Dès lors que l’artisan humain imite ainsi dans son domaine particulier
l’opération de l’Artisan Divin, il participe à l’œuvre même de celui-ci
dans une mesure correspondante, et d’une façon d’autant plus effective
qu’il est plus conscient de cette opération ; et plus il réalise par son
travail les virtualités de sa propre nature, plus il accroît en même
temps sa ressemblance avec l’Artisan Divin, et plus ses œuvres
s’intègrent parfaitement dans l’harmonie du Cosmos. On voit comment cela
est loin des banalités que nos contemporains ont l’habitude d’énoncer
en croyant par là faire l’éloge du travail ; celui-ci, quand il est ce
qu’il doit être traditionnellement, mais seulement dans ce cas, est en
réalité bien au-dessus de tout ce qu’ils sont capables de concevoir.
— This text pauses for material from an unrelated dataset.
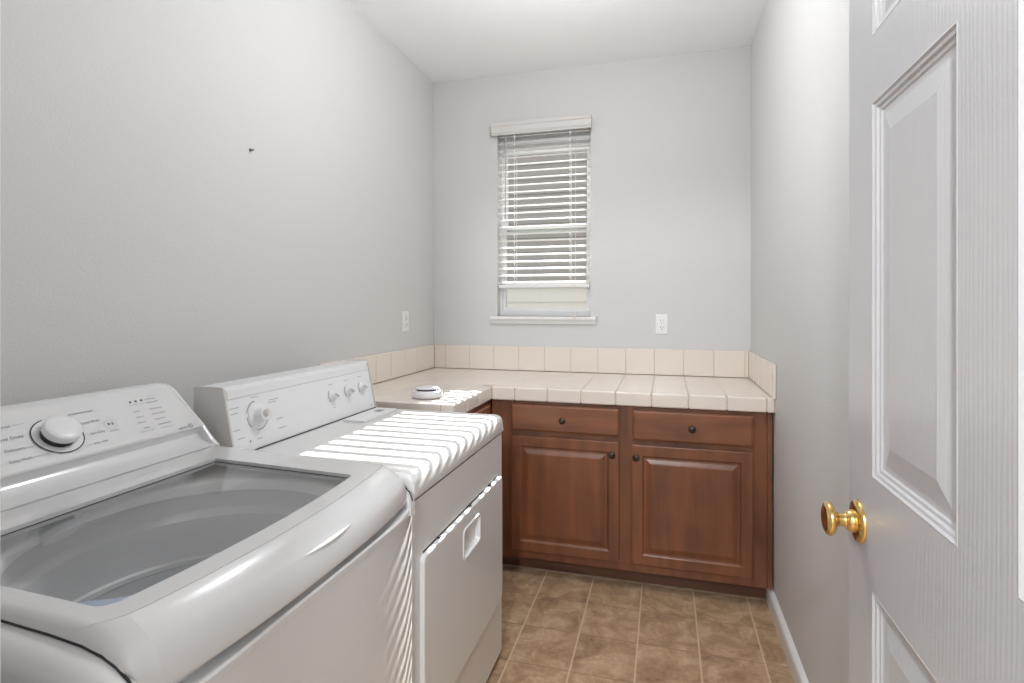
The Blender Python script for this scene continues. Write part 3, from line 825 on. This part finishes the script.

Aussi pouvons-nous conclure ces quelques indications, qu’il serait
facile de développer presque indéfiniment, en disant ceci : la
« glorification du travail » répond bien à une vérité, et même à une
vérité d’ordre profond ; mais la façon dont les modernes l’entendent
d’ordinaire n’est qu’une déformation caricaturale de la notion
traditionnelle, allant jusqu’à l’invertir en quelque sorte. En effet, on
ne « glorifie » pas le travail par de vains discours, ce qui n’a même
aucun sens plausible ; mais le travail lui-même est « glorifié », c’est à
dire « transformé », quand, au lieu de n’être qu’une simple activité
profane, il constitue une collaboration consciente et effective à la
réalisation du plan du « Grand Architecte de l’Univers ».